• Task to complete: Extract exactly the run of lines starting at the line that holds "Continue the Blender" and ending at the line that holds "the storey below')", both included.

■ ■ ■

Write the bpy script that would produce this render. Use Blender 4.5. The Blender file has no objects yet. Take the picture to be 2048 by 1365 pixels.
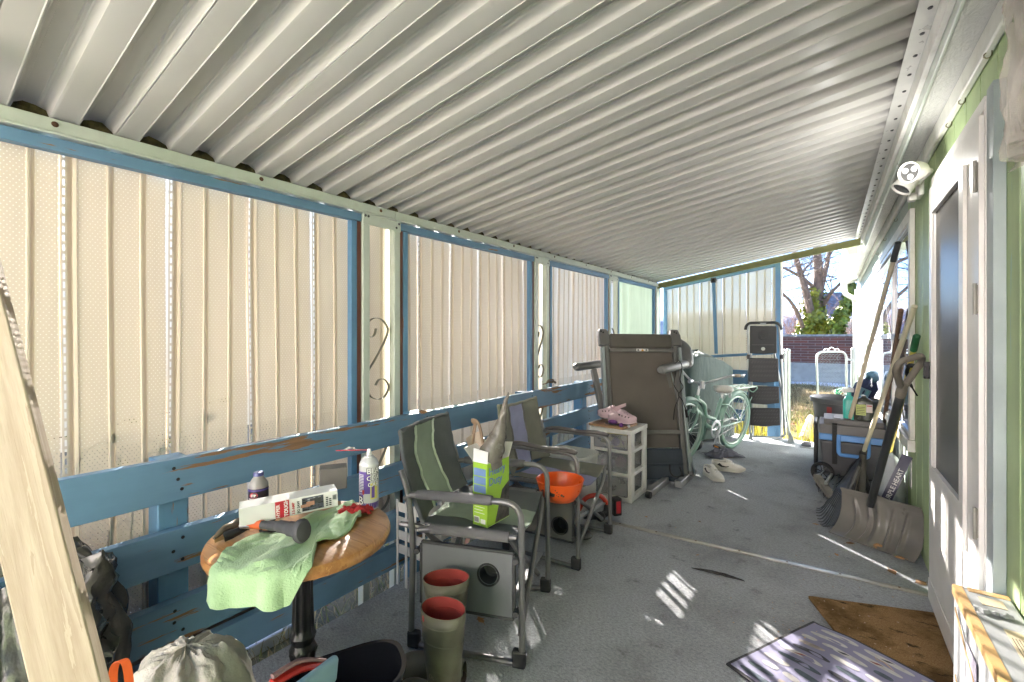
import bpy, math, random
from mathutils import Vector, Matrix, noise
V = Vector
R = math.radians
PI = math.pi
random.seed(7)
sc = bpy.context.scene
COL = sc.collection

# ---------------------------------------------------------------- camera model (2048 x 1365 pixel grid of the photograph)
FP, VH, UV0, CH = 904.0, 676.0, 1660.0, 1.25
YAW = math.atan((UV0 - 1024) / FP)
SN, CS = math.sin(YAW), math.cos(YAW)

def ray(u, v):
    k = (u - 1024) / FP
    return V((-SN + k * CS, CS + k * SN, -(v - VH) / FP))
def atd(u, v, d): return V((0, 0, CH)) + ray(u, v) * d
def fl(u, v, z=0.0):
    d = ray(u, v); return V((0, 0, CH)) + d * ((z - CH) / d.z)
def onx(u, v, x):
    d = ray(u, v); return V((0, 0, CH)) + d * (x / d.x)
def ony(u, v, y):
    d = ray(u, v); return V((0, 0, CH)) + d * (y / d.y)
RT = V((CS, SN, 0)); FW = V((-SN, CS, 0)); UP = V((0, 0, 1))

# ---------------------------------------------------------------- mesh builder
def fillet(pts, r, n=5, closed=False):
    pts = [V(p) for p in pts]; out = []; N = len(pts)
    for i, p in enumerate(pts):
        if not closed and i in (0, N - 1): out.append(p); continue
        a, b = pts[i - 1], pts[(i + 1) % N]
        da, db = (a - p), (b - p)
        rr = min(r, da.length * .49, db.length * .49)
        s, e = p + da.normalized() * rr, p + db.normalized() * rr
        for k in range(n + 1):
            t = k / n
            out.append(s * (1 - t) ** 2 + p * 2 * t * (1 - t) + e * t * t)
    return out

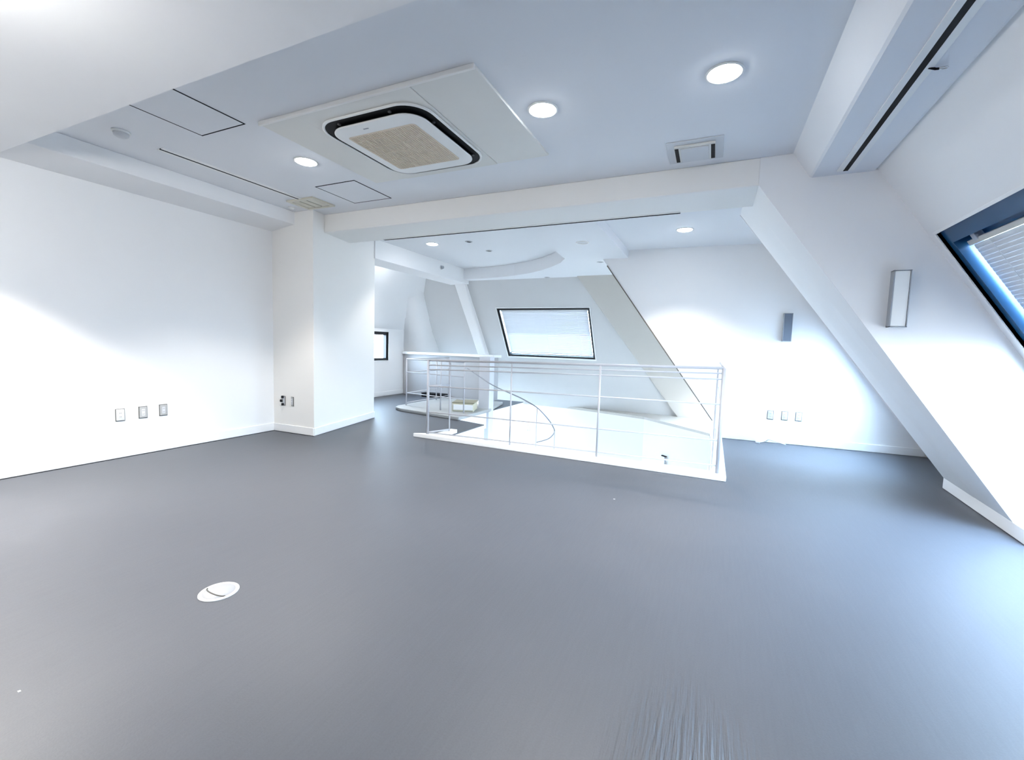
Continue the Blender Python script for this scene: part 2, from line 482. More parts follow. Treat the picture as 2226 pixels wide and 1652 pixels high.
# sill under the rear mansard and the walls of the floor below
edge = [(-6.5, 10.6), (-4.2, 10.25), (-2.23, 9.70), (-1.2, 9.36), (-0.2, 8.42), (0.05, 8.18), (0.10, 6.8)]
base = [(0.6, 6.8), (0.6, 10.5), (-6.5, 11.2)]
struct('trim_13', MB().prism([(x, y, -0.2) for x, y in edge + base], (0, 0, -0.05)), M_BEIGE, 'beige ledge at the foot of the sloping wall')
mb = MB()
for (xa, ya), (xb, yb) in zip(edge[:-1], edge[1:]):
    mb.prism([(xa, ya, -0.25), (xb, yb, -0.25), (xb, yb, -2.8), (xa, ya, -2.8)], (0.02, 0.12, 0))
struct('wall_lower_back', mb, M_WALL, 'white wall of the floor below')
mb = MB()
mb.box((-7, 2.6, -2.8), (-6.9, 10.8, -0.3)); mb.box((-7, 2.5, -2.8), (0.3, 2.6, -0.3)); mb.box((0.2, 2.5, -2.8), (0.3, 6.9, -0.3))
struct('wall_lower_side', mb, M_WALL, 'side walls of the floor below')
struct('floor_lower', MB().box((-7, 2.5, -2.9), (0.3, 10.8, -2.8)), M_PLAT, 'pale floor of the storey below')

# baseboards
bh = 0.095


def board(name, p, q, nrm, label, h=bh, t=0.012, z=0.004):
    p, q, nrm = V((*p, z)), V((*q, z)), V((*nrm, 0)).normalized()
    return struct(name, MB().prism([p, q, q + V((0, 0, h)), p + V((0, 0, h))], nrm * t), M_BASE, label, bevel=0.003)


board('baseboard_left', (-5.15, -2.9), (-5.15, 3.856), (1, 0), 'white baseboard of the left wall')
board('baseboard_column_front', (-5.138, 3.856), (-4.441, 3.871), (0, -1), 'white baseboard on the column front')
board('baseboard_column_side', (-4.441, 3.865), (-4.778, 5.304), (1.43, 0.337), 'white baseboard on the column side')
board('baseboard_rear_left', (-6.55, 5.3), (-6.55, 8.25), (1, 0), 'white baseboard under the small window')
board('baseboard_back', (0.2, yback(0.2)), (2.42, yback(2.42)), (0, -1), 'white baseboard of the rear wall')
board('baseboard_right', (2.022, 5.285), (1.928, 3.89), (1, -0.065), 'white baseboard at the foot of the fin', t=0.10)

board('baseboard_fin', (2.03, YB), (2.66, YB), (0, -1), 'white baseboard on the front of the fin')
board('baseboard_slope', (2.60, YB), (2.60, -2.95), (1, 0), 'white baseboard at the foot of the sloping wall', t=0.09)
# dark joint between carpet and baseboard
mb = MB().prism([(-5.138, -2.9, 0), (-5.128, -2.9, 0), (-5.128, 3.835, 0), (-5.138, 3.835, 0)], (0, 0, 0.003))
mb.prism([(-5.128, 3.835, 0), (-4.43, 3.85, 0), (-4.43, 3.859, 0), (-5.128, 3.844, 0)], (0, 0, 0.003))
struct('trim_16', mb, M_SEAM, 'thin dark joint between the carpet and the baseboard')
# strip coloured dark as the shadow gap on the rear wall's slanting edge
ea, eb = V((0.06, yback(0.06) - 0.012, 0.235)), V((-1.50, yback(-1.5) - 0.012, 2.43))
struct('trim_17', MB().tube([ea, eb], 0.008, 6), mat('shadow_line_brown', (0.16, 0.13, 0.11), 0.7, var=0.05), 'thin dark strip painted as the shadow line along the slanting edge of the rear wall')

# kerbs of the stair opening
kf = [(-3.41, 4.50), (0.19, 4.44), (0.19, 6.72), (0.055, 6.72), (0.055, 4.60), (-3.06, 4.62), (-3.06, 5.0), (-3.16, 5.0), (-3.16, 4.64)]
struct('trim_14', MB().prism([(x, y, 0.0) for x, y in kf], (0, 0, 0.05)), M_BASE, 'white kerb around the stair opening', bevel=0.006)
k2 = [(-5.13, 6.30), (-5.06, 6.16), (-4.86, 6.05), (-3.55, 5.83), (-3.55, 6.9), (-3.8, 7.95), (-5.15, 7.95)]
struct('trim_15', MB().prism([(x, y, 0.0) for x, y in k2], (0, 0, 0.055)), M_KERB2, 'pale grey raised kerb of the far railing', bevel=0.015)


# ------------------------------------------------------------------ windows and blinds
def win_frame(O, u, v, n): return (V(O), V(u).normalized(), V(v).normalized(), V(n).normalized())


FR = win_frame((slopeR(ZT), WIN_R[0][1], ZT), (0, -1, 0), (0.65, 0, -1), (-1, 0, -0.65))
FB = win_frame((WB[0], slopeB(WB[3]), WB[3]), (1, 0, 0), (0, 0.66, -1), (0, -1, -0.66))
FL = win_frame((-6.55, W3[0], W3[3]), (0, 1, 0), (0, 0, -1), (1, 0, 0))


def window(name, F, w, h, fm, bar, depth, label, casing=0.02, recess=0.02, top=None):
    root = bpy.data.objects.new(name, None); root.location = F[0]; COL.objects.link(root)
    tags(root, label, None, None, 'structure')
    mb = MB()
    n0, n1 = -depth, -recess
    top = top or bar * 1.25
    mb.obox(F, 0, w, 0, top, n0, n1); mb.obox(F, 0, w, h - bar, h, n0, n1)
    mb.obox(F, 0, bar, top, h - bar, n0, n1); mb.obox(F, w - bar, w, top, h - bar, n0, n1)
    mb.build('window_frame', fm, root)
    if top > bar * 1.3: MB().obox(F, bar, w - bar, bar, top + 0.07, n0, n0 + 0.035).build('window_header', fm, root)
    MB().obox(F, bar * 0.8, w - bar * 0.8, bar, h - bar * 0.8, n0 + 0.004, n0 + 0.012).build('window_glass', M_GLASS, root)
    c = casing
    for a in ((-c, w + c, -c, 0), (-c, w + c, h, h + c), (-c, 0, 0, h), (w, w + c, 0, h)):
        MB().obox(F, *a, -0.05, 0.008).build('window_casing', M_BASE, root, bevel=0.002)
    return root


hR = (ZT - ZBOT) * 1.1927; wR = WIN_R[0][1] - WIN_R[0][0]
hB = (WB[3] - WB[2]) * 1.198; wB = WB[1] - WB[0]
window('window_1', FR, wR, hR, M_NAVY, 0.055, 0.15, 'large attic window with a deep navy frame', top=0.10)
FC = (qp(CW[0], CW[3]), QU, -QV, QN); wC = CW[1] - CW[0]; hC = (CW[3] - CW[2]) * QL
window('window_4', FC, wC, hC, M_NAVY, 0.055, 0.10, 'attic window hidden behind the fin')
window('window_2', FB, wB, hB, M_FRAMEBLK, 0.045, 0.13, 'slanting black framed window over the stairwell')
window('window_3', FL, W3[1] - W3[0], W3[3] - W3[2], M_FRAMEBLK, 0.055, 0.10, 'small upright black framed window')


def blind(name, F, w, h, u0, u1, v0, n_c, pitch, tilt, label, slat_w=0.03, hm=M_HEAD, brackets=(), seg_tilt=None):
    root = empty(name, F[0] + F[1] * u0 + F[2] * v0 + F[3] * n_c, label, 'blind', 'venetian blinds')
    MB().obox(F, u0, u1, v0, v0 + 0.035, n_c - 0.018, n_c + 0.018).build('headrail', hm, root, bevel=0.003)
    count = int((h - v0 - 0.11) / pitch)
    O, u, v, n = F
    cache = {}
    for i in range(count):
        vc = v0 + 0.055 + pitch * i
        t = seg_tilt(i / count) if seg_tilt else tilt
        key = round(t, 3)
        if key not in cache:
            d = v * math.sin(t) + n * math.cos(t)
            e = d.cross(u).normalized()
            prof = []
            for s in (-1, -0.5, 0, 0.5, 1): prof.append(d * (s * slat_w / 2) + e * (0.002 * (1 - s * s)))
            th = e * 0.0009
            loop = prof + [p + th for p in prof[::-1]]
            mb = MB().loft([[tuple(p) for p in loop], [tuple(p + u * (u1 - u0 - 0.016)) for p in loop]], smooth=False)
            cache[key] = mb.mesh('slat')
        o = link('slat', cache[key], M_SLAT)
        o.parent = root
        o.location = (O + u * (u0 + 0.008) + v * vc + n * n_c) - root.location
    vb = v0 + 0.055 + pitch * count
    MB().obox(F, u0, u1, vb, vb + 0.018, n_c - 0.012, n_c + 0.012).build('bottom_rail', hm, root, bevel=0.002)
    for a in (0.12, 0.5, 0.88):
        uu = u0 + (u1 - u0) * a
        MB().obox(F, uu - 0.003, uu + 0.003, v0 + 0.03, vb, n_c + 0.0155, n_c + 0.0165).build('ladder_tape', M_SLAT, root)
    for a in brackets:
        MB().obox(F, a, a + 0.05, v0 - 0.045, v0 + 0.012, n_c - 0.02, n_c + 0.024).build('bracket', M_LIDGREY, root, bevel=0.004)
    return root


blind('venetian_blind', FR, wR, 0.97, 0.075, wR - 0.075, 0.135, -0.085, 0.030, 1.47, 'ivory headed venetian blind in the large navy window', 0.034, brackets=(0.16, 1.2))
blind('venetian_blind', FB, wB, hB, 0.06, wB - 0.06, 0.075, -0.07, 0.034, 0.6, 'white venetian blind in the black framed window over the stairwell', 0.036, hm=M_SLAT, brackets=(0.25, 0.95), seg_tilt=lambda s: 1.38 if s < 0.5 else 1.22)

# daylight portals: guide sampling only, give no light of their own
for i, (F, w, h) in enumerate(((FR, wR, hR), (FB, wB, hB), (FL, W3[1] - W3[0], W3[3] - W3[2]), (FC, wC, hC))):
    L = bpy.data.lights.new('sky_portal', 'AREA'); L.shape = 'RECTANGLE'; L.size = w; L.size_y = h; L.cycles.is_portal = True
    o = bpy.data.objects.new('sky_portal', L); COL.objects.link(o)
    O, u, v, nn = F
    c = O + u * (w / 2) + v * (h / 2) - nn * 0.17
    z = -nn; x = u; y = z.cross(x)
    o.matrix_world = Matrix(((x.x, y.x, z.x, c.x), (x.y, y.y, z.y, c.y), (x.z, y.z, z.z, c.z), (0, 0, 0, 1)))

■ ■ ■

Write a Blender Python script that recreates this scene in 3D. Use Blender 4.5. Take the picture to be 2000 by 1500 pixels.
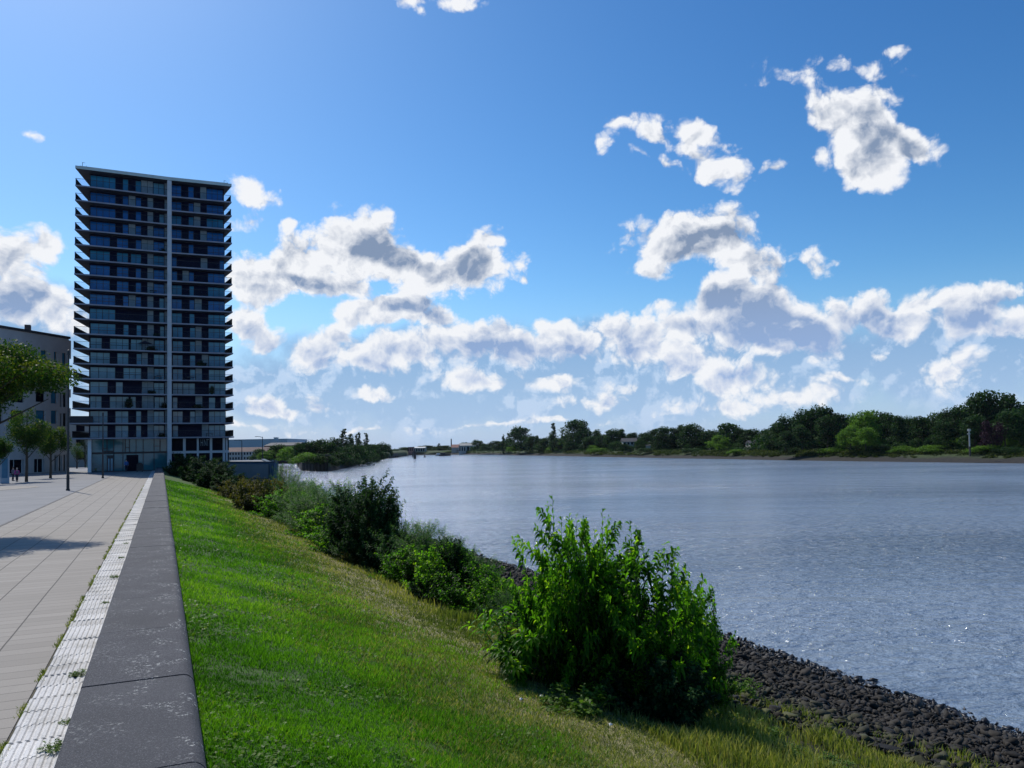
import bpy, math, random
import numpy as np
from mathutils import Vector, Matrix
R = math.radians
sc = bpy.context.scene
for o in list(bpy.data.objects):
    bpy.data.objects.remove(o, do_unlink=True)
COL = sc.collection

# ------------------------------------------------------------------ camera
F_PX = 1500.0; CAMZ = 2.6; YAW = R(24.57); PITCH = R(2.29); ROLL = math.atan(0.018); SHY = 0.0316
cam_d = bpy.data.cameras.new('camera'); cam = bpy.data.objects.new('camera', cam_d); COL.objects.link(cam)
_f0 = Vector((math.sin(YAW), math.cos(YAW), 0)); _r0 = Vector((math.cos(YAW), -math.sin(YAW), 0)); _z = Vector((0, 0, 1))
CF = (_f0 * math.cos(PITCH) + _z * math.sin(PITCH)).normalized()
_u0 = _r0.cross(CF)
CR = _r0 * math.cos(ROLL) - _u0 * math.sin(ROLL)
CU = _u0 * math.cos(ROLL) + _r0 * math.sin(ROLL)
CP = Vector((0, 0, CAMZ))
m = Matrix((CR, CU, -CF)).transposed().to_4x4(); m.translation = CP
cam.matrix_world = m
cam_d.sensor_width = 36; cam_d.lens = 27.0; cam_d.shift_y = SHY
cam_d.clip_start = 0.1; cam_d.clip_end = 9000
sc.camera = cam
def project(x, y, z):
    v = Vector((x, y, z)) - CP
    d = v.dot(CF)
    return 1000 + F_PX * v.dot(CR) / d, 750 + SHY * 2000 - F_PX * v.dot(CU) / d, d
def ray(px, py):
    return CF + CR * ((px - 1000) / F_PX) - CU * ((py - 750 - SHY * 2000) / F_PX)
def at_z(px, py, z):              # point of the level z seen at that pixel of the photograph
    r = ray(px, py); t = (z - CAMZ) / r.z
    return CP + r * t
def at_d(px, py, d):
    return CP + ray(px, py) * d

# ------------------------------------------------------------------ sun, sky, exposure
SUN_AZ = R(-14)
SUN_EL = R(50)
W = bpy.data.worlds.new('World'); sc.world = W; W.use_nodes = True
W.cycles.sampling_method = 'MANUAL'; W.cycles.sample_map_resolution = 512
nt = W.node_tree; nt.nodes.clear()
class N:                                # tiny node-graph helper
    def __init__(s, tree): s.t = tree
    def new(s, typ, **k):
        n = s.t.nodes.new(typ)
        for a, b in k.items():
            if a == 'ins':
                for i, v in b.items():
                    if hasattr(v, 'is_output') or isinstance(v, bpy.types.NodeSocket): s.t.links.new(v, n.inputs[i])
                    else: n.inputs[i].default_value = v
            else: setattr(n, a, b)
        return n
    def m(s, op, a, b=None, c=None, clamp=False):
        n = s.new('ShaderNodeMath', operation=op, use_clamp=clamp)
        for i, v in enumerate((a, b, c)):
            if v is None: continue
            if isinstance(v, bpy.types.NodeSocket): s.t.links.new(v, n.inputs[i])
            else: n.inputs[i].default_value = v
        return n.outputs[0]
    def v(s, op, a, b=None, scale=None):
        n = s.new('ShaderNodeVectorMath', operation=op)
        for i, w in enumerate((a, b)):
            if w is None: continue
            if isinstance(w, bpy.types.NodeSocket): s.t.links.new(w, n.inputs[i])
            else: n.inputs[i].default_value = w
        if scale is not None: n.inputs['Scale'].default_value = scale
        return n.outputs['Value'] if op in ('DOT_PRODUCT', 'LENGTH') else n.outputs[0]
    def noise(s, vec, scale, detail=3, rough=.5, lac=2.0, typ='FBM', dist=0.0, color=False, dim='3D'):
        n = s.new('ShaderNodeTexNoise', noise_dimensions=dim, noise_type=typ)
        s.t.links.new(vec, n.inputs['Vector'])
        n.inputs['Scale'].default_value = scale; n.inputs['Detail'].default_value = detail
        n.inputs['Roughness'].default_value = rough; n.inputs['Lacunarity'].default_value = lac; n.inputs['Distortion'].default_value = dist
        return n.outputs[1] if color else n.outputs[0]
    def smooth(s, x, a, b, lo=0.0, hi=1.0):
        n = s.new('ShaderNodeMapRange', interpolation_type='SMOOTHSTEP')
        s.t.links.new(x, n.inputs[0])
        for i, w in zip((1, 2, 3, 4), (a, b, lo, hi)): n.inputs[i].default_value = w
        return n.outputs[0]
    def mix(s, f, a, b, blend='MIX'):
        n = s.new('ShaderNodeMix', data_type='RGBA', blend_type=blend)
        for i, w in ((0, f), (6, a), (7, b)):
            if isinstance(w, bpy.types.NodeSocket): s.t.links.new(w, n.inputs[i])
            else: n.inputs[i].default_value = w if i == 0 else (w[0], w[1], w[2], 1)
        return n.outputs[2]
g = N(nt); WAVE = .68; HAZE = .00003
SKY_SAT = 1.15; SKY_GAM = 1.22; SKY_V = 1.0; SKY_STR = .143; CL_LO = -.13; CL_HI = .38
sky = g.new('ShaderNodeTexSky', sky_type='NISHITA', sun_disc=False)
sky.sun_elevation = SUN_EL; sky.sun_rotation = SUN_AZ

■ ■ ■

• Result of the task:
Continue the Blender Python script for this scene: part 2, from line 482. More parts follow. Treat the picture as 2226 pixels wide and 1652 pixels high.
# sill under the rear mansard and the walls of the floor below
edge = [(-6.5, 10.6), (-4.2, 10.25), (-2.23, 9.70), (-1.2, 9.36), (-0.2, 8.42), (0.05, 8.18), (0.10, 6.8)]
base = [(0.6, 6.8), (0.6, 10.5), (-6.5, 11.2)]
struct('trim_13', MB().prism([(x, y, -0.2) for x, y in edge + base], (0, 0, -0.05)), M_BEIGE, 'beige ledge at the foot of the sloping wall')
mb = MB()
for (xa, ya), (xb, yb) in zip(edge[:-1], edge[1:]):
    mb.prism([(xa, ya, -0.25), (xb, yb, -0.25), (xb, yb, -2.8), (xa, ya, -2.8)], (0.02, 0.12, 0))
struct('wall_lower_back', mb, M_WALL, 'white wall of the floor below')
mb = MB()
mb.box((-7, 2.6, -2.8), (-6.9, 10.8, -0.3)); mb.box((-7, 2.5, -2.8), (0.3, 2.6, -0.3)); mb.box((0.2, 2.5, -2.8), (0.3, 6.9, -0.3))
struct('wall_lower_side', mb, M_WALL, 'side walls of the floor below')
struct('floor_lower', MB().box((-7, 2.5, -2.9), (0.3, 10.8, -2.8)), M_PLAT, 'pale floor of the storey below')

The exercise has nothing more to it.